As Tendulkar explained in the second Test, the Mendis factor no longer existed in current Sri Lanka conditions, certainly not with India's marauding batsmen prepared to take him on.


He has wilted as such and his six wickets at 46.83 explain just how much he has been tamed.


All we have to look at here is how the lower Indian order pulled together an intriguing rearguard that on the last tour didn’t exist, as Muralitharan and Mendis taunted and terrified all but Sehwag.


Stepping into the breach is the former Karnataka discus thrower Abhimanyu Mithun. Instead of aspiring to win a gold medal in this event at the Commonwealth Games, he is turning into the all-rounder that Gary Kirsten is hoping will help India’s cause in next year’s World Cup.


Sure his five wickets so far have been costly at an average of 72.40, but he has been useful and is developing as promising talent on tour.


“What we need is an all-rounder who should be able to make a positive contribution to the team. Irfan was the person whom we had earmarked but probably he lacked this on the bowling side,” Kirsten said in Galle 18 days ago.


So, up steps Mithun, stitching together a lower-order performance to remember. First it was with the captain MS Dhoni and then Amit Mishra, to add 93 for the seventh and eighth wickets.


When Suresh Raina departed for 62, with the total on 321, hopes of India even going past Sri Lanka’s 425 looked remote. But as Mithun showed in Galle with some rearguard defiance in the follow-on innings, he was not going to surrender his wicket. This despite a barrage of short stuff from Lasith Malinga who earned three for 119 and in the process ended with a career tally of 100 wickets in his 30th Test.

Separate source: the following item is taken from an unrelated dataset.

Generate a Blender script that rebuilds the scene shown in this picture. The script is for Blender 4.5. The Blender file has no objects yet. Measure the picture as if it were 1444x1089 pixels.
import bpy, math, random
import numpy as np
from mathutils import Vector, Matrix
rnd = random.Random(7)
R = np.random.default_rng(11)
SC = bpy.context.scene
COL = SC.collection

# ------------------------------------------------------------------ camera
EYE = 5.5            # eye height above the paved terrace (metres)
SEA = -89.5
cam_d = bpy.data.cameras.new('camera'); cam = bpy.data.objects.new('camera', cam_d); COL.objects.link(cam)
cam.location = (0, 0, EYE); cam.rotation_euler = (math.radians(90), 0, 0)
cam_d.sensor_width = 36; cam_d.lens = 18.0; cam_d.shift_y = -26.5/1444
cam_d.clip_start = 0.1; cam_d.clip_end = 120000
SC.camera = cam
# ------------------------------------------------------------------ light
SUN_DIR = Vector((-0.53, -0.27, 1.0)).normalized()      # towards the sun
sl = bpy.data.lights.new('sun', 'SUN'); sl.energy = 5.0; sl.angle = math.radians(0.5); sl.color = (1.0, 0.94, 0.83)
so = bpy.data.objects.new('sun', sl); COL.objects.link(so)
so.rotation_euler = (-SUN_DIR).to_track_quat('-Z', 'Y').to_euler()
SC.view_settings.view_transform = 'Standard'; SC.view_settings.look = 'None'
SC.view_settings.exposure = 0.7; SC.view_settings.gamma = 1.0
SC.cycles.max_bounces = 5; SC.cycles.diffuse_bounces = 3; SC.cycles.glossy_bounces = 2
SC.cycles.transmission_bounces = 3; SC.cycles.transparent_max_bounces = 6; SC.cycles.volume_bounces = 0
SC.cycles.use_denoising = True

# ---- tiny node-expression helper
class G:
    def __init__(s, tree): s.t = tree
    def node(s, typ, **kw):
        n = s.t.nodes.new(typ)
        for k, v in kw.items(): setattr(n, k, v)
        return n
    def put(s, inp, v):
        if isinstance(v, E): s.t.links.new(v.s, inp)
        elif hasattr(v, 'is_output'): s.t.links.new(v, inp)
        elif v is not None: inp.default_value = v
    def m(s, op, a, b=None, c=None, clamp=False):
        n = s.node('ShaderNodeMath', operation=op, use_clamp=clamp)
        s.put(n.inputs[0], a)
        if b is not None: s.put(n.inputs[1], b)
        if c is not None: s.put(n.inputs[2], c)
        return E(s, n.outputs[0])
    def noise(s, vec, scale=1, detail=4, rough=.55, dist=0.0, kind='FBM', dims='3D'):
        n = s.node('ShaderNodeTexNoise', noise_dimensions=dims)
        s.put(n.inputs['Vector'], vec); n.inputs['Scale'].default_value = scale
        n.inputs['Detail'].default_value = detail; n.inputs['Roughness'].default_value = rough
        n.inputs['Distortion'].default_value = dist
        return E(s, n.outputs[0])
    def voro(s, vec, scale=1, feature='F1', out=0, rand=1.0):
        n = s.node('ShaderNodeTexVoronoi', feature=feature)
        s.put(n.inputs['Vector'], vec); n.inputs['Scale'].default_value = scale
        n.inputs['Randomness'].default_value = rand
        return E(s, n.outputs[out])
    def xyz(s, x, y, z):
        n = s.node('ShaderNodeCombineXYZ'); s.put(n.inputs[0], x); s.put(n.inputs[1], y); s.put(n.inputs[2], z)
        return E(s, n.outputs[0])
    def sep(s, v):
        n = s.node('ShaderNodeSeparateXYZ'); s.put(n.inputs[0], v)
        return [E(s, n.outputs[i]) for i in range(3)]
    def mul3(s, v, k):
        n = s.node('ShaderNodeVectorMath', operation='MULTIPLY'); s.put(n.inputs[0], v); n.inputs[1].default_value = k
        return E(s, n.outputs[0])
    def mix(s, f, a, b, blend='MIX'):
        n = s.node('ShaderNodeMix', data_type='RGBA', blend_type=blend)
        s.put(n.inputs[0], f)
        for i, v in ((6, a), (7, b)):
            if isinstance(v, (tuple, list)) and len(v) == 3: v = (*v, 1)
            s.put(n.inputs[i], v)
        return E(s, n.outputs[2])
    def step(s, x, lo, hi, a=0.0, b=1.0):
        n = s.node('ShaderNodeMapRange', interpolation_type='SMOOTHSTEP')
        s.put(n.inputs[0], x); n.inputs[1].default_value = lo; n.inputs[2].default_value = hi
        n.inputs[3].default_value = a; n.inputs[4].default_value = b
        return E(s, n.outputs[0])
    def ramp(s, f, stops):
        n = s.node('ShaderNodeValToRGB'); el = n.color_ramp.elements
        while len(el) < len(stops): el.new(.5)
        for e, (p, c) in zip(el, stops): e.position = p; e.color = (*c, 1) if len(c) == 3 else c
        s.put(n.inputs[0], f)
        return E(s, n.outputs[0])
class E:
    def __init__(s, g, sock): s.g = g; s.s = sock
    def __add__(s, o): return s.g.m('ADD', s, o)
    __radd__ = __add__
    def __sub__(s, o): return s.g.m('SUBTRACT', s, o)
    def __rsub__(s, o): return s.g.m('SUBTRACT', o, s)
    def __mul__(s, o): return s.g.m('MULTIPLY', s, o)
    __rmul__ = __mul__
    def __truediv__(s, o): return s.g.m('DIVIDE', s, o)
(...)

Mithun took a few knocks as well, as Malinga tried to knock over the lower order but failed, and slapped the ball into the gap for one of his five boundaries.


Now approaching 21, the lanky Bangalore new-ball bowler and surprise choice as Ishant Sharma’s partner to open India’s attack on this additional Test tour of the emerald isle has also put more runs on the board than state teammate Rahul Dravid. 'The Wall' has 88 runs from four innings with a top-score of 44 and again not a happy tour record of the island.


Along comes the rookie Mithun whose top score of 46 here at the P. Sara Oval on Thursday helped India grab a narrow first innings lead in the third Test, as he pushed his tour total of runs to 120 and an average of 30.00. Sure, his wicket-taking strike rate hasn’t been what you would call Dev’s pace – five at an average of 72.40 – but he has been useful and he is developing as a player on tour.


Ray Jennings, coach of the Royal Challengers Bangalore, liked what he saw in the youngster and no doubt, apart from Mithun’s Ranji record and 47 wickets last season, passed on the message to Gary Kirsten that there was an all-rounder in the making.


As for Malinga, talking through an interpreter, he argued how bowling a bit short at Indian batsmen was the best tactic to employ and why he bowled it more often.


He also expressed satisfaction at joining bowlers such as Chaminda Vaas and Muralitharan in taking 100 wickets to join a select band of Sri Lanka bowlers.


“I have been subjected to injuries in the last one and a half years and that prevented me from taking more Test wickets,” he commented. “Now I am back in the game and to collect a hundred Test wickets is a big encouragement.”